Supercooled water in “snowball chamber” might be able to find dark matter

by
Jennifer Ouellette
from Ars Technica - All content on (#4DMVY)
snowTOP-800x526.jpg

Enlarge / Still photograph of supercooled water turning into snow, shot on an iPhone camera at 120 FPS slow-motion. (credit: Matthew M. Szydagis)

Like many people, physicist Matthew Szydagis has been amused by all those YouTube videos showing people banging on a bottle filled with water, causing it to quickly freeze in response to the blow. The trick is to supercool the water beforehand-that is, cool it below the freezing point without the water actually freezing. (Yes, it's possible.) But when he saw the same phenomenon depicted in Disney's 2013 animated film Frozen, he realized he might be able to exploit the effect to hunt for dark matter, that most elusive of substances.

The result is his so-called "snowball chamber," which relies on a newly discovered property of supercooled water. A professor at SUNY's University of Albany, Szydagis gave an overview of this research at the American Physical Society's annual April meeting, held earlier this month in Washington, DC. A draft paper can be found on arXiv, and a final version is being prepared for journal submission.
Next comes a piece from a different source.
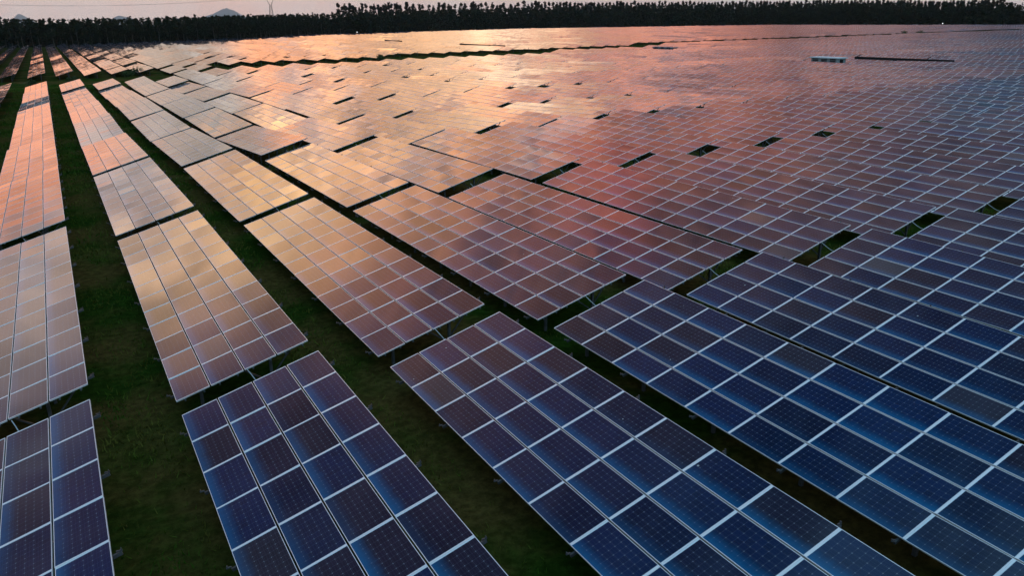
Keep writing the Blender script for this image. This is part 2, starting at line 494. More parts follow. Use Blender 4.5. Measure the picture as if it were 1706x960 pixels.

"All of my work is motivated by the search for dark matter, a form of matter we're sure is out there because we can observe its indirect gravitational effects," Szydagis said. "It makes up a significant fraction of the universe, but we have yet to uncover direct, conclusive and unambiguous evidence of it within the lab." The detector could also be useful for detecting nuclear weapons in cargo, for understanding cloud formation, and for studying how certain mammals supercool their blood when they hibernate.